Perjalanan dari Denpasar ke Tulamben yang berjarak sekitar 100 kilometer perlu waktu tempuh sekitar 3-4 jam bila menggunakan mobil sendiri. Kalau ingin menyelam, tak usah repot membawa perlengkapan selam sendiri, karena di Tulamben tersedia persewaan perlengkapan selam mulai dari snorkel, masker, fin, BCD, regulator, hingga wet suit. Selain itu juga tersedia pula guide dan dive master profesional. Untuk menggunakan jasa mereka, cukup membayar Rp 600 ribu saja.
Dalam sejarahnya, USAT “Liberty Glo” id-3461, diluncurkan 19 Juni 1918 sebagai kapal perang Amerika Serikat jenis kargo. Tugas kapal dengan panjang 125 meter dengan displacement 13.130 ton ini melayani kebutuhan militer Amerika Serikat pada Perang Dunia II. Ketika berada di perairan Bali dalam perjalanan dari Australia menuju Filipina, pada bulan Januari 1942 dengan 436 ton cargo, USAT “Liberty Glo” tersasar terpedo kapal selam Jepang J-166 hingga terpuruk ke dasar laut, yang menurut catatan berlokasi di Selat Lombok. Tetapi akibat kuatnya arus laut, bangkai kapal “Liberty Glo” terdorong sejauh dua mil dari tempat tenggelam awalnya, ke arah pantai utara Pulau Bali.

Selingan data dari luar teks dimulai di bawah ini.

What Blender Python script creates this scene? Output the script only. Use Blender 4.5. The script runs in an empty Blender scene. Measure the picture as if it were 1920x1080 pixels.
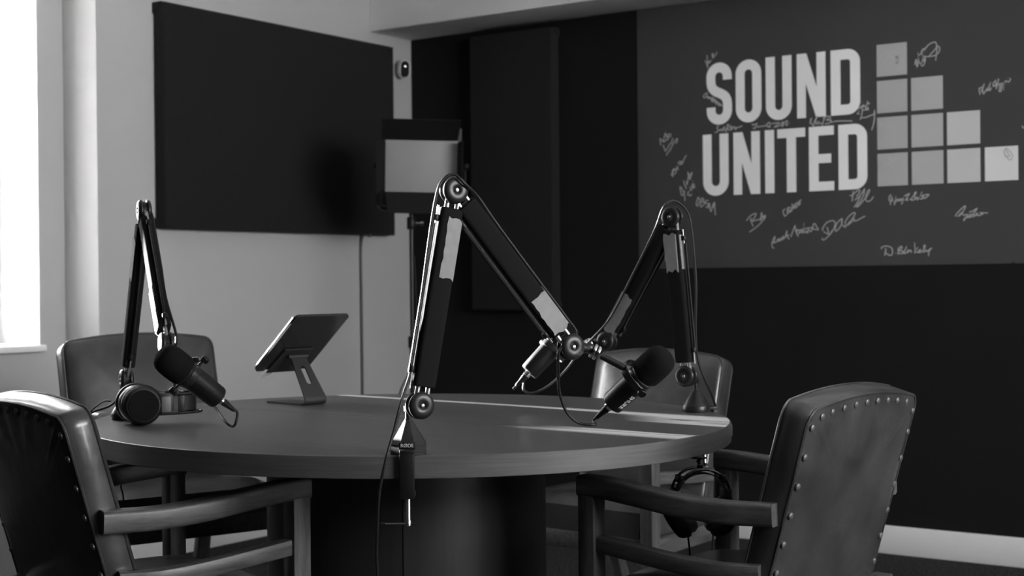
import bpy, bmesh, math, random
from mathutils import Vector, Matrix

random.seed(7)
PI = math.pi
SC = bpy.context.scene
COL = SC.collection

# ------------------------------------------------------------------ camera
CAM_LOC = Vector((4.40, -5.44, 1.09))
yaw, pitch, roll = math.radians(35.0), math.radians(-0.30), math.radians(0.55)
f0 = Vector((-math.sin(yaw), math.cos(yaw), 0)); r0 = Vector((math.cos(yaw), math.sin(yaw), 0)); u0 = Vector((0, 0, 1))
fw = f0 * math.cos(pitch) + u0 * math.sin(pitch)
up = u0 * math.cos(pitch) - f0 * math.sin(pitch)
rt = r0 * math.cos(roll) - up * math.sin(roll)
up2 = up * math.cos(roll) + r0 * math.sin(roll)
cam_data = bpy.data.cameras.new('camera')
cam_data.sensor_width = 36.0
cam_data.lens = 2667.0 / 1920.0 * 36.0
cam_data.clip_start = 0.05
cam_data.dof.use_dof = True
cam_data.dof.focus_distance = 2.85
cam_data.dof.aperture_fstop = 5.6
cam = bpy.data.objects.new('camera', cam_data)
COL.objects.link(cam)
M3 = Matrix((rt, up2, -fw)).transposed()
cam.matrix_world = Matrix.Translation(CAM_LOC) @ M3.to_4x4()
SC.camera = cam

# ------------------------------------------------------------------ daylight and exposure
SC.view_settings.view_transform = 'Standard'
SC.view_settings.look = 'None'
SC.view_settings.gamma = 1.0
SC.view_settings.use_curve_mapping = False
SC.view_settings.exposure = 1.75
world = bpy.data.worlds.new('overcast_sky')
SC.world = world
world.use_nodes = True
bg = world.node_tree.nodes['Background']
bg.inputs['Color'].default_value = (1, 1, 1, 1)
bg.inputs['Strength'].default_value = 8.2

def portal(name, loc, rot, sx, sy):
    l = bpy.data.lights.new(name, 'AREA'); l.shape = 'RECTANGLE'; l.size = sx; l.size_y = sy
    l.cycles.is_portal = True
    o = bpy.data.objects.new(name, l); COL.objects.link(o); o.location = loc; o.rotation_euler = rot
    return o
# light portals only steer the sky sampling through the modelled window openings
portal('portal_window_1', (-0.50, -2.304, 1.73), (0, -PI / 2, 0), 1.73, 0.562)
portal('portal_added_slit', (-0.50, -3.06, 1.82), (0, -PI / 2, 0), 1.57, 0.20)
portal('portal_window_2', (7.05, -2.90, 2.05), (0, PI / 2, 0), 1.1, 3.0)

sun = bpy.data.lights.new('low_sun', 'SUN')
sun.energy = 45.0
sun.angle = math.radians(0.7)
sun_o = bpy.data.objects.new('low_sun', sun); COL.objects.link(sun_o)
SUN_DIR = Vector((1.0, -0.068, -0.10)).normalized()
sun_o.rotation_euler = SUN_DIR.to_track_quat('-Z', 'Y').to_euler()
sun_o.location = (-4, -2.7, 2)

# ------------------------------------------------------------------ materials
def mat(name, base=0.1, rough=0.5, metal=0.0, spec=0.5, coat=0.0, noise=None, bump=None, wood=None, sheen=0.0):
    m = bpy.data.materials.new(name); m.use_nodes = True
    nt = m.node_tree; b = nt.nodes['Principled BSDF']
    b.inputs['Base Color'].default_value = (base, base, base, 1)
    b.inputs['Roughness'].default_value = rough
    b.inputs['Metallic'].default_value = metal
    b.inputs['Specular IOR Level'].default_value = spec
    b.inputs['Coat Weight'].default_value = coat
    b.inputs['Coat Roughness'].default_value = 0.15
    b.inputs['Sheen Weight'].default_value = sheen
    tc = nt.nodes.new('ShaderNodeTexCoord')
    if noise:                       # (scale, amount) mottled albedo
        n = nt.nodes.new('ShaderNodeTexNoise'); n.inputs['Scale'].default_value = noise[0]; n.inputs['Detail'].default_value = 4
        r = nt.nodes.new('ShaderNodeMapRange'); r.inputs['To Min'].default_value = base * (1 - noise[1]); r.inputs['To Max'].default_value = base * (1 + noise[1])
        r.inputs['From Min'].default_value = 0.3; r.inputs['From Max'].default_value = 0.7
        nt.links.new(tc.outputs['Object'], n.inputs['Vector']); nt.links.new(n.outputs['Fac'], r.inputs['Value'])
        nt.links.new(r.outputs['Result'], b.inputs['Base Color'])
    if wood:                        # ((sx,sy,sz), amount) streaky grain
        mp = nt.nodes.new('ShaderNodeMapping'); mp.inputs['Scale'].default_value = wood[0]
        n = nt.nodes.new('ShaderNodeTexNoise'); n.inputs['Scale'].default_value = 1.0; n.inputs['Detail'].default_value = 6; n.inputs['Roughness'].default_value = 0.65; n.inputs['Distortion'].default_value = 0.4
        r = nt.nodes.new('ShaderNodeMapRange'); r.inputs['To Min'].default_value = base * (1 - wood[1]); r.inputs['To Max'].default_value = base * (1 + wood[1])
        r.inputs['From Min'].default_value = 0.3; r.inputs['From Max'].default_value = 0.7
        nt.links.new(tc.outputs['Object'], mp.inputs['Vector']); nt.links.new(mp.outputs['Vector'], n.inputs['Vector'])
        nt.links.new(n.outputs['Fac'], r.inputs['Value']); nt.links.new(r.outputs['Result'], b.inputs['Base Color'])
    if bump:                        # (scale, strength, distance)
        n2 = nt.nodes.new('ShaderNodeTexNoise'); n2.inputs['Scale'].default_value = bump[0]; n2.inputs['Detail'].default_value = 3
        bp = nt.nodes.new('ShaderNodeBump'); bp.inputs['Strength'].default_value = bump[1]; bp.inputs['Distance'].default_value = bump[2]
        nt.links.new(tc.outputs['Object'], n2.inputs['Vector']); nt.links.new(n2.outputs['Fac'], bp.inputs['Height'])
        nt.links.new(bp.outputs['Normal'], b.inputs['Normal'])
    return m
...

Disebutkan, sebagian awaknya diselamatkan oleh kapal perusak Belanda, HNLMS “Van Ghent”. Tetapi “besi terapung” itu sendiri tak sanggup ditarik ke Pelabhan Buleleleng di Singaraja, hingga akhirnya tenggelam di perairan Tulamben sampai sekarang. Awalnya posisi tenggelam USAT “Liberty Glo” hanya berada di kedalaman 8 meter, tetapi padasaat Gunung Agung meletus tahu 1963, bangkai kapal itu terdorong dan bergerak ke kedalaman 35 meter dari permukaan laut.

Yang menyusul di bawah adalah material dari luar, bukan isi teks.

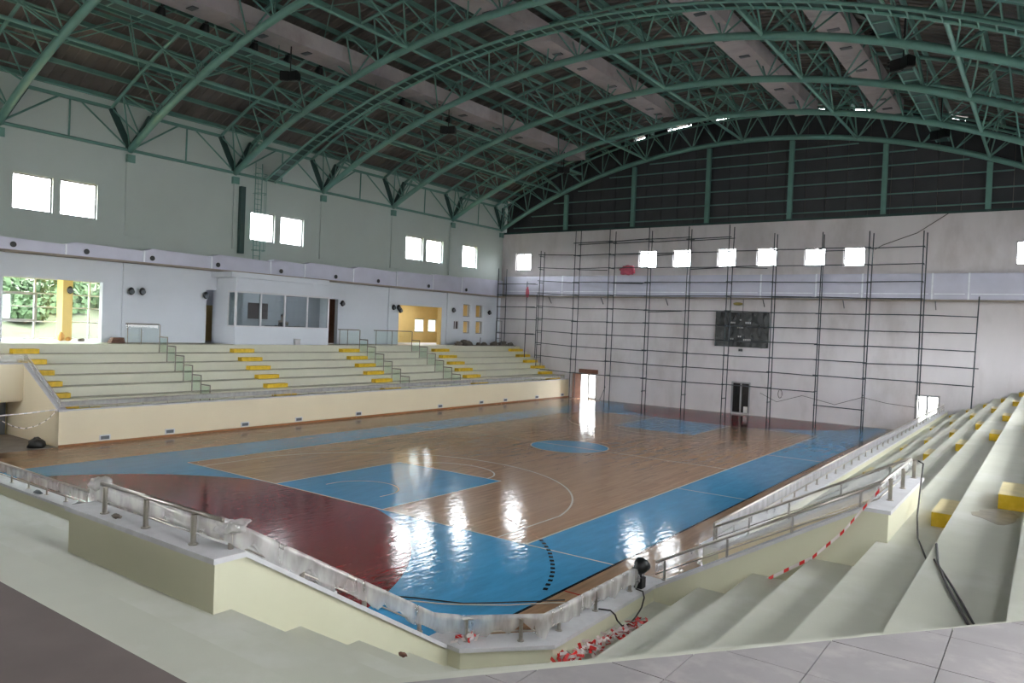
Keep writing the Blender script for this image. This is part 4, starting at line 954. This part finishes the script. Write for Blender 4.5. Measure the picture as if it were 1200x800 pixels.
for z in LZ:
    for i in range(10):
        if z < 2.5 and i > 6: continue
        if i == 9 and (z > 7.5 or z < 3): continue
        zz = z + (0.12 if i == 0 else 0) + jit(.05)
        ex = .25 if random.random() < .2 else .08
        pipe('ledger', (PX[i] - .1, YO - .05, zz), (PX[i + 1] + ex, YO - .05, z + jit(.04)), 0.03, 'scaf', sf, 6)
        if random.random() < .3 and z > 7: pipe('ledger', (PX[i] - .1, YI + .05, zz + jit(.1)), (PX[i + 1] - .6, YI + .05, zz + jit(.1)), 0.03, 'scaf', sf, 6)
    for i in range(10):
        if z > TOP[i]: continue
        pipe('transom', (PX[i], YO, z), (PX[i], YI, z), 0.028, 'scaf', sf, 6)
for i in range(1, 5): pipe('ledger', (PX[i] - .15, YO - .05, 12.2 + jit(.05)), (PX[i + 1] + .15, YO - .05, 12.25 + jit(.05)), .032, 'scaf', sf, 6); pipe('ledger', (PX[i] - .15, YI, 12.12), (PX[i + 1] + .15, YI, 12.2), .03, 'scaf', sf, 6)
pipe('ledger', (5.68, YO, 1.2), (8.66, YO, 1.15), .03, 'scaf', sf, 6)
for i in (3, 4, 5, 6): pipe('transom', (PX[i] - .02, YO, 1.1), (PX[i], YI, 1.1), .03, 'scaf', sf, 6)
s2 = thing('scaffold', 'small tube scaffold in the far left corner on the concourse', 'scaffold', (-18.3, 35.6, 3.85))
for x, z0, z1, yy in ((-20.0, 3.85, 10.3, 35.3), (-19.55, 3.85, 10.3, 35.85), (-17.05, 3.0, 9.2, 35.3), (-16.4, 3.0, 8.2, 35.85)): pipe('upright', (x, yy, z0), (x, yy, z1), .035, 'scaf', s2, 6)
for z in (4.9, 6.1, 7.1, 8.1, 9.0):
    pipe('ledger', (-20.03, 35.25, z), (-16.2, 35.25, z + jit(.06)), .03, 'scaf', s2, 6)
    pipe('transom', (-20.0, 35.3, z), (-19.55, 35.85, z), .03, 'scaf', s2, 6); pipe('transom', (-17.05, 35.3, z), (-16.4, 35.85, z), .03, 'scaf', s2, 6)
t = thing('metal_trestle', 'tilted steel trestle frame standing by the corner scaffold', 'frame', (-19.0, 34.6, 3.85))
for dy in (0, .75): pipe('upright', (-19.0, 33.9 + dy, 3.85), (-19.3, 34.3 + dy, 5.9), .03, 'grey', t, 6)
for q in (.3, .55, 1.0): pipe('rung', (-19.0 - .3 * q, 33.9 + .4 * q, 3.85 + 2.05 * q), (-19.0 - .3 * q, 34.65 + .4 * q, 3.85 + 2.05 * q), .025, 'grey', t, 6)
tag(tube('cable', [(8.7, YW - .4, 11.2), (9.1, YW - .1, 11.5), (11.0, YW - .05, 12.2), (12.6, YW - .05, 13.3)], .02, 'cable'), 'thin cable running from the scaffold up to the gable', 'cable')
tag(tube('cable', [(2.3, 35.1, 1.7), (3.4, 35.1, 1.2), (5.0, 35.1, 1.75), (7.0, 35.1, 1.35), (8.6, 35.1, 1.95), (10.0, 35.1, 1.7), (11.5, 35.1, 1.6)], .015, 'cable'), 'thin cable sagging along the foot of the scaffold', 'cable')
tag(tube('cable', [(3.6 + .13 * cos(a * .6), 35.1, 1.75 + .28 * sin(a * .6)) for a in range(12)], .02, 'cable'), 'coil of dark cable hanging on the low scaffold tube', 'cable')

# ------------------------------------------------------------------ loose things on the left concourse
t = thing('timber_stack', 'brown bundle of boards on the concourse below the wall', 'timber', (-19.6, 3.4, 3.85))
for k in range(4): box('board', (-19.8 + .03 * k, 3.05 + .03 * k, 3.86 + .07 * k), (-19.4, 3.75 - .02 * k, 3.92 + .07 * k), 'brown', t)
t = thing('orange_sack', 'orange sack slumped against the yellow column', 'sack', (-22.5, 2.0, 3.85)); blob('sack', (-22.4, 2.05, 4.05), (.16, .15, .22), 'orange', t, 16, .4, 2); blob('flap', (-22.3, 2.35, 3.92), (.11, .12, .1), 'orange', t, 12, .4, 8)
tag(blob('dark_lump', (-21.8, 2.75, 3.9), (.14, .18, .09), 'rubble', None, 12, .4, 5), 'small dark heap on the floor beside the yellow column', 'heap')
t = thing('bucket', 'pale bucket standing in front of the control room low wall', 'bucket', (-18.55, 13.6, 3.85))
def lathe(name, prof, c, m, parent, n=18):
    V = []; Fc = []
    for r, z in prof:
        for k in range(n): V.append((c[0] + r * cos(2 * pi * k / n), c[1] + r * sin(2 * pi * k / n), c[2] + z))
    for i in range(len(prof) - 1):
        for k in range(n): Fc.append((i * n + k, i * n + (k + 1) % n, (i + 1) * n + (k + 1) % n, (i + 1) * n + k))
    return mesh(name, V, Fc, m, parent, smooth=True)
lathe('body', [(0.001, 0), (.17, 0), (.21, .36), (.2, .36), (.16, .03), (.001, .03)], (-18.6, 13.6, 3.85), 'coping', t); tube('handle', [(-18.6, 13.6 - .21 * cos(pi * i / 8), 4.18 - .14 * sin(pi * i / 8)) for i in range(9)], .008, 'grey', t, 6)
random.seed(5)
for i, (y, s) in enumerate([(29.3, .28), (30.0, .4), (30.5, .3), (31.6, .2), (32.4, .24), (33.6, .3), (34.3, .2), (35.2, .34), (35.9, .24)]):
    tag(blob('rubble_heap', (-19.2 + random.uniform(-.3, .3), y, 3.85 + s * .3), (s, s * 1.3, s * .8), 'rubble', None, 12, .6, i), 'grey rubble heap on the far concourse, %s right of the yellow opening' % SPL[i], 'rubble', 'rubble heaps on the far concourse')
tag(box('debris_board', (-19.2, 29.5, 3.85), (-18.45, 36.0, 3.9), 'rubble'), 'grey dusty board strip under the rubble on the far concourse', 'board')
tag(pipe('rod', (-18.9, 31.7, 3.9), (-18.9, 31.75, 4.5), .03, 'grey', None, 6), 'short upright rod among the rubble', 'rod')

# ------------------------------------------------------------------ barrier tapes, cables, floodlight at the near corner
def tape(name, lab, pts, wd, period, m1='tapew', m2='taper', duty=.5, twist=0.0, grp=None, seed=1):
    t = thing(name, lab, 'tape', pts[0], grp)
    P = []; sm = []
    for a, b in zip(pts, pts[1:]):
        a, b = Vector(a), Vector(b); n = max(2, int((b - a).length / .04)); P += [a + (b - a) * i / n for i in range(n)]
    P.append(Vector(pts[-1]))
    V = []; Fc = []; MI = []; s = 0
    for i, p in enumerate(P):
        d = P[min(i + 1, len(P) - 1)] - P[max(i - 1, 0)]; an = twist * noise.noise(Vector((i * .15, seed, 0))) * 3
        sd = d.cross(Vector((0, 0, 1))).normalized(); w0 = (Vector((0, 0, 1)) * cos(an) + sd * sin(an)) * wd / 2
        V += [p - w0, p + w0]
        if i: Fc.append((2 * i - 2, 2 * i - 1, 2 * i + 1, 2 * i)); MI.append(1 if (s / period) % 1 < duty else 0); s += (P[i] - P[i - 1]).length
    o = mesh('strip', V, Fc, m1, t, recalc=False); o.data.materials.append(MT[m2])
    for f, q in zip(o.data.polygons, MI): f.material_index = q
    return t
tape('barrier_tape', 'red and white barrier tape hanging along the right passage wall', [(13.82, -4.85, 1.44), (14.3, -4.83, 1.6), (14.66, -4.8, 1.85), (15.01, -4.8, 2.11), (15.45, -4.8, 2.43), (15.81, -4.78, 2.84), (16.05, -4.78, 3.2), (16.25, -4.72, 3.5)], .05, .24, duty=.36, twist=.35)
tape('barrier_tape', 'pale barrier tape stretched straight across the passage mouth of the left stand', [(-13.6, -7.0, 1.36), (-13.6, -3.84, 1.38), (-13.55, -2.9, 1.42), (-13.5, -1.9, 1.5)], .045, .3, 'tapew', 'coping')
tape('barrier_tape', 'sagging barrier tape across the passage mouth of the left stand', [(-13.6, -6.0, 1.6), (-13.6, -3.84, 1.22), (-13.6, -3.4, .95), (-13.6, -3.03, .83), (-13.6, -2.6, .9), (-13.6, -2.22, 1.1), (-13.5, -1.9, 1.46)], .035, .24, 'tapew', 'rubble', .35)
def crumple(name, lab, cs, sd):
    t = thing(name, lab, 'tape', cs[0]); random.seed(sd); A = {'tapew': ([], []), 'taper': ([], [])}
    for c in cs:
        for k in range(22):
            m = 'taper' if random.random() < .42 else 'tapew'; V, Fc = A[m]
            p = Vector(c) + Vector((random.gauss(0, .06), random.gauss(0, .09), abs(random.gauss(0, .035)) + .005))
            d = Vector((random.gauss(0, 1), random.gauss(0, 1), random.gauss(0, .5))).normalized(); e = d.cross(Vector((random.gauss(0, 1), random.gauss(0, 1), random.gauss(0, 1)))).normalized() * .02
            pts = [p + d * (.05 * q) + e.cross(d) * (.6 * sin(q * 1.3)) for q in (-1, -.3, .4, 1)]
            pts = [Vector((q.x, q.y, max(q.z, Z0 + .012))) for q in pts]
            i0 = len(V)
            for q in pts: V += [q - e, q + e]
            for i in range(3): Fc.append((i0 + 2 * i, i0 + 2 * i + 1, i0 + 2 * i + 3, i0 + 2 * i + 2))
    stuff(mesh('white_stretch', *A['tapew'], 'tapew', t, recalc=False)); stuff(mesh('red_stretch', *A['taper'], 'taper', t, recalc=False))
crumple('tape_heap', 'crumpled red and white barrier tape heaped behind the corner parapet', [(13.22, -7.62, 1.28), (13.25, -7.45, 1.3), (13.28, -7.25, 1.3), (13.3, -7.1, 1.28), (13.3, -6.85, 1.28), (13.33, -6.6, 1.28), (13.36, -6.35, 1.27), (13.4, -6.05, 1.27), (13.42, -5.85, 1.27)], 4)
crumple('tape_scrap', 'small red tape scrap lying on the corner coping', [(12.25, -8.3, 1.53)], 8)
t = thing('floodlight', 'black floodlight clamped to the railing at the right passage corner', 'floodlight', (12.95, -5.0, cz))
lathe('reflector', [(.001, -.12), (.07, -.11), (.11, -.02), (.13, .06), (.12, .06), (.09, -.02), (.001, -.06)], (0, 0, 0), 'blackp', t)
rf = t.children[0]; rf.matrix_parent_inverse = Matrix.Identity(4); rf.matrix_basis = Matrix.LocRotScale(Vector((.06, -.02, .33)), Matrix.Rotation(-1.1, 3, 'X').to_quaternion(), (1, 1, 1))
blob('lamp_red_glass', (13.02, -5.02, cz + .34), (.08, .08, .08), 'brown', t); box('clamp', (12.93, -5.08, cz + .0), (13.06, -4.94, cz + .16), 'blackp', t); pipe('arm', (13.0, -5.0, cz + .12), (13.01, -5.02, cz + .3), .02, 'blackp', t)
blob('wrap', (12.97, -5.1, cz + .22), (.06, .07, .17), 'film', t, 14, .5, 3)
tag(tube('cable', [(13.0, -5.15, cz + .015), (13.14, -5.2, cz + .02), (13.19, -5.25, cz - .05), (13.2, -5.35, 1.33), (13.23, -5.6, 1.27), (13.26, -5.85, 1.25), (13.24, -6.05, 1.28), (13.21, -6.15, 1.38), (13.2, -6.2, cz - .03), (13.14, -6.23, cz + .025), (12.98, -6.28, cz + .02)], .012, 'cable'), 'black cable looping from the floodlight over the parapet', 'cable')
tag(tube('cable', [(16.32, -1.85, 3.52), (16.4, -1.95, 3.5), (16.42, -2.3, 3.2), (16.5, -3.2, 2.9), (16.65, -4.3, 2.83), (16.9, -5.4, 2.81), (17.0, -5.9, 2.85), (17.04, -6.0, 3.19), (17.15, -6.9, 3.2), (17.31, -7.67, 3.2), (17.54, -8.6, 3.2), (17.62, -8.95, 3.2)], .012, 'cable'), 'black cable hanging from the right railing down onto the treads', 'cable')
tag(tube('cable', [(17.1, -6.75, 3.2), (17.2, -7.1, 3.2), (17.36, -7.68, 3.2), (17.58, -8.58, 3.2), (17.66, -8.95, 3.2)], .01, 'cable'), 'second dark cable lying on the upper tread beside the first', 'cable')
tag(tube('cable', [(13.2, 5.0, 1.25), (13.35, 7.0, 1.25), (13.6, 9.5, 1.25), (13.75, 12.5, 1.27), (13.7, 18, 1.25), (13.65, 26, 1.25), (13.5, 31, 1.25)], .018, 'cable'), 'thin cable lying on the right stand walkway', 'cable')
# bits lying on the near coping and treads
random.seed(9)
for i, (x, y, z, s, m) in enumerate([(2.4, -8.35, cz + .02, .16, 'blackp'), (3.3, -8.4, cz + .02, .14, 'orange'), (0.6, -8.4, cz + .01, .1, 'grey'), (3.9, -8.35, cz + .02, .14, 'blackp'), (10.2, -11.65, ZT + .06, .05, 'rubble'), (13.3, -10.6, 2.4, .03, 'brown'), (13.9, -12.0, 2.81, .03, 'brown'), (12.9, -11.3, 2.4, .02, 'brown'), (1.0, -9.2, Z0 + .03, .1, 'yellow')]):
    lab = ['dark folded strip on the near coping left of the passage', 'orange scrap on the near coping beside the dark strip', 'grey scrap on the near coping, leftmost', 'black strip under the railing near the passage head', 'stone crumb on the passage head coping', 'brown crumb on the corner tread', 'brown crumb on the upper corner tread', 'tiny brown crumb beside the passage wall', 'yellow scrap on the near walkway'][i]
    tag(blob('debris', (x, y, z), (s * 1.6, s * .7, s * .35 + .01), m, None, 10, .5, i), lab, 'debris')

Andai musibah erupsi Gunung Agung terulang kembali, apakah ada kemungkinan posisi bangkai kapal USAT “Liberty Glo” akan bergeser kembali ke palung laut yang lebih dalam yang lebh sulit dijangkau oleh pecadu olahraga selam? Kalau ya, lalu ke mana para peselam harus mencari lokasi lain sebagai gantinya? ***ERICK A.M.